Paul Peter Paulos says:

February 29th, 2008 at 11:01 am

Remove Sam Cassell’s ugly mug from above Lisa Guerrero’s…Aaaaah …have you no shame RandB !!!

Joker says:

February 29th, 2008 at 11:19 am

I was watching the movie Fire in the Sky last night. It was about that alien abduction out in Montana or something like that. When they showed the aliens, I turned to my roommate and said, “Hey look, it’s Sam Cassell”

super rookie says:

February 29th, 2008 at 11:21 am

#6 is Clockwork Orange.

Dave MN says:

February 29th, 2008 at 11:37 am

Crap, I always get Clockwork Orange and Dr. Strangelove mixed up in my mind (title-wise). I have no idea why.

Ty Webb says:

February 29th, 2008 at 2:01 pm

Sorry for the delay Mr. Rand, all monring offsite. Congrats, your attempt to “man up” the quotes today was much appreciated.
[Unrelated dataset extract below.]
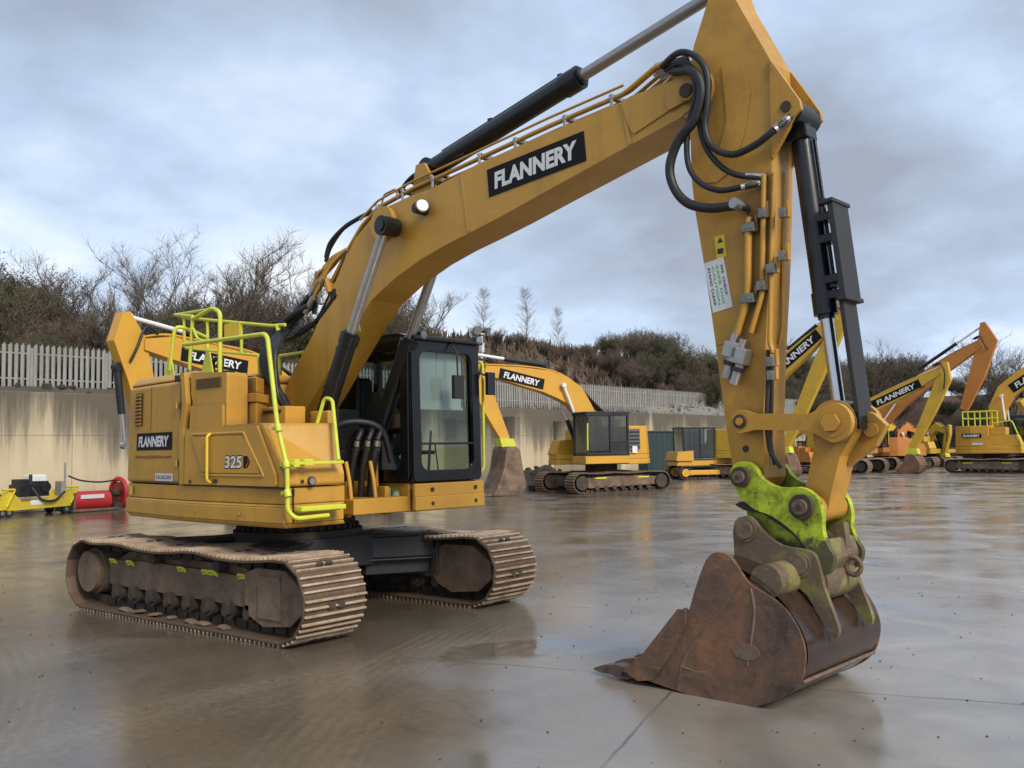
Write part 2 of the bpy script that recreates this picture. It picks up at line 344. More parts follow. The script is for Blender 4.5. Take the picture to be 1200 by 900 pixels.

Not perfect, but hey, outside of Susan Saradon (in your mind), who is?

1 - Hockey Chick Flick (she underlines the fark scenes for you?)
2 - Western Chick Flick (I think they based Brokeback on this movie)
3 - Clint Eastwood Chick Flick that is not Million Dollar Baby
4 - Early Chick Flick from the guy in Meet the Parents
5 - Cop Chick Flick starring Steve Eurkle’s neighbor
6 - Extreme Pornographic Chi…there is not a soul on Earth that would call this a Chick Flick
7 - Russell Crowe’s non-math teacher Chick Flick
8 - The Worst Rocky-based Chick Flick
9 - Standard, run-of-the-mill Daniel Day Lewis Chick Flick
10 - The Big Lebowski Rules!!!

RandBall says:

February 29th, 2008 at 3:56 pm

Ty Webb might win a COW if he keeps this up.